I use a 3840x2160 HDR panel, so it immediately is brutal on video cards.

0 Likes

What? FidelityFX?

0 Likes
demonhd
Adept II

FidelityFX is DLSS's counterpart. NVIDIA has Image Sharpening as well. But they've added this feature later on the NVIDIA Control Panel. Also I wonder the answer too. Because DLSS 2.0 improves the image quality pretty noticeably.

0 Likes
dragonborn
Journeyman III

Whether there is a noticeable performance difference with only artificial intelligence, it does not need to raise the image quality excessively, because it restricts both the manufacturers and us only muscle strength. The software should not be forgotten either.

0 Likes
mordrac
Adept I

motion interpolation could be even superior to dlss 2.0 to boost fps. console gamers use tvs with motion interpolation to boost fps in console games quite significantly. im asking for this for years, yet unheared. my rx 5700 xt does 19-24fps in the unigine superposition 8k test. with motion interpolation it could be easily 60fps even 144fps.

0 Likes
baepe
Adept III

AMD is light years away from this.

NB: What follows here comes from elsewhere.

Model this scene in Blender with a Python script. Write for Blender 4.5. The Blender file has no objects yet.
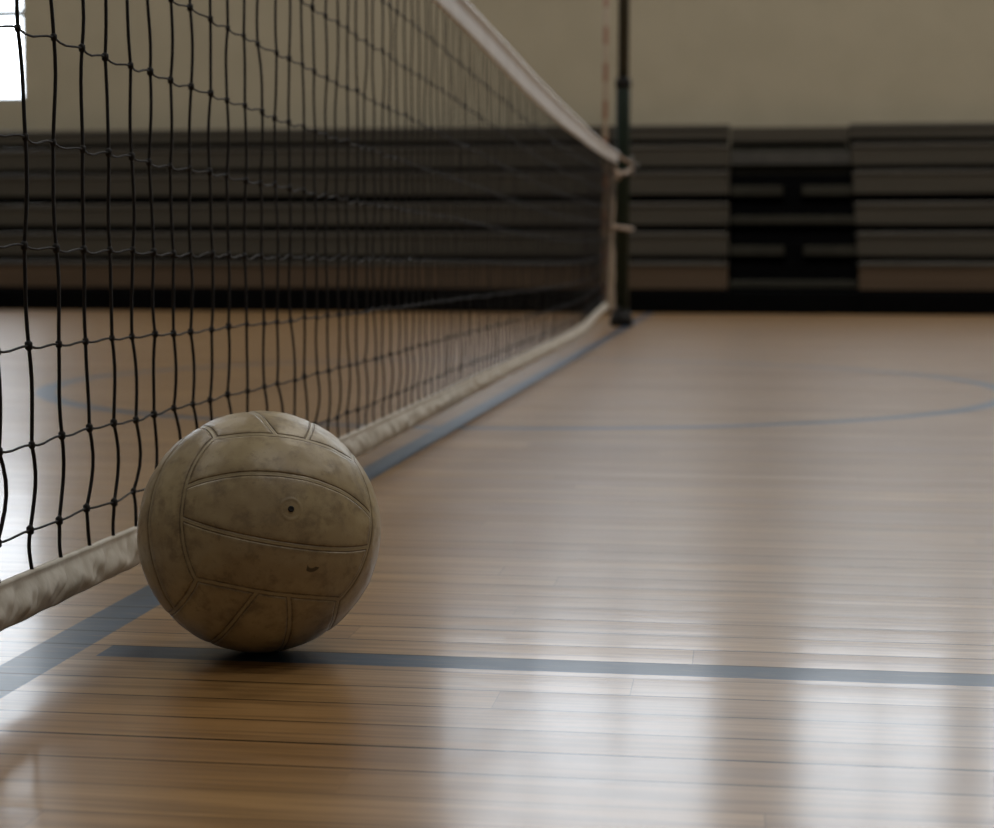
import bpy, bmesh, math, random
from mathutils import Vector, Matrix, noise
random.seed(7)
scene = bpy.context.scene
COL = scene.collection
PI = math.pi

# ------------------------------------------------------------------ helpers
def link(name, me, mat=None, parent=None, smooth=False):
    o = bpy.data.objects.new(name, me)
    COL.objects.link(o)
    if mat is not None and not me.materials:
        me.materials.append(mat)
    if parent is not None:
        o.parent = parent
    if smooth:
        for p in me.polygons:
            p.use_smooth = True
    return o

def obj(name, bm, mat, parent=None, smooth=False, kind=None):
    me = bpy.data.meshes.new(name)
    bm.normal_update()
    bm.to_mesh(me)
    bm.free()
    o = link(name, me, mat, parent, smooth)
    if kind:
        o['kind'] = kind
    return o

def mesh_obj(name, verts, faces, mat, parent=None, smooth=False):
    me = bpy.data.meshes.new(name)
    me.from_pydata(verts, [], faces)
    me.update()
    return link(name, me, mat, parent, smooth)

def thing(name, label, cat, loc=(0, 0, 0), group=None):
    o = bpy.data.objects.new(name, None)
    o.empty_display_size = 0.1
    COL.objects.link(o)
    o.location = loc
    o['label'] = label
    o['category'] = cat
    if group:
        o['group'] = group
    return o

def add_box(bm, x0, x1, y0, y1, z0, z1, bevel=0.0):
    r = bmesh.ops.create_cube(bm, size=1.0)
    vs = r['verts']
    for v in vs:
        v.co = Vector((x0 + (v.co.x + .5) * (x1 - x0), y0 + (v.co.y + .5) * (y1 - y0), z0 + (v.co.z + .5) * (z1 - z0)))
    if bevel > 0:
        es = list({e for v in vs for e in v.link_edges})
        bmesh.ops.bevel(bm, geom=es, offset=bevel, segments=2, affect='EDGES', profile=.5)

def add_lathe(bm, prof, cx=0, cy=0, n=32):
    """profile of (radius, z) from bottom to top, capped"""
    rings = []
    for r, z in prof:
        rings.append([bm.verts.new((cx + r * math.cos(2 * PI * i / n), cy + r * math.sin(2 * PI * i / n), z)) for i in range(n)])
    for a, b in zip(rings, rings[1:]):
        for i in range(n):
            bm.faces.new((a[i], a[(i + 1) % n], b[(i + 1) % n], b[i]))
    bm.faces.new(list(reversed(rings[0])))
    bm.faces.new(rings[-1])

def tube(verts, faces, pts, r, n=6):
    """append a capped tube along pts (Vectors) to verts / faces lists"""
    base = len(verts)
    m = len(pts)
    for k, p in enumerate(pts):
        t = (pts[min(k + 1, m - 1)] - pts[max(k - 1, 0)]).normalized()
        ref = Vector((1, 0, 0)) if abs(t.x) < .9 else Vector((0, 0, 1))
        u = t.cross(ref).normalized()
        w = t.cross(u)
        rr = r[k] if isinstance(r, (list, tuple)) else r
        for i in range(n):
            a = 2 * PI * i / n
            verts.append(p + (u * math.cos(a) + w * math.sin(a)) * rr)
    for k in range(m - 1):
        for i in range(n):
            a = base + k * n + i
            b = base + k * n + (i + 1) % n
            faces.append((a, b, b + n, a + n))
    faces.append(tuple(base + i for i in reversed(range(n))))
    faces.append(tuple(base + (m - 1) * n + i for i in range(n)))

def add_tube_bm(bm, pts, r, n=10):
    vs, fs = [], []
    tube(vs, fs, [Vector(p) for p in pts], r, n)
    bv = [bm.verts.new(v) for v in vs]
    for f in fs:
        bm.faces.new([bv[i] for i in f])

def lerp_table(tab, x):
    if x <= tab[0][0]:
        return tab[0][1]
    for (a, va), (b, vb) in zip(tab, tab[1:]):
        if x <= b:
            t = (x - a) / (b - a)
            t = t * t * (3 - 2 * t) if False else t
            return va + (vb - va) * t
    return tab[-1][1]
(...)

They can't even release stable drivers and are too busy releasing USELESS features that don't work

0 Likes

baepe wrote:

AMD is light years away from this. They can't even release stable drivers and are too busy releasing USELESS features that don't work

20.4.1 is stable on my box with all AMD hardware

0 Likes
jhoravi
Journeyman III

The good news is that AMD supports Microsofts DirectML. Nvidias DLSS and Microsofts DirectML are basically the same thing.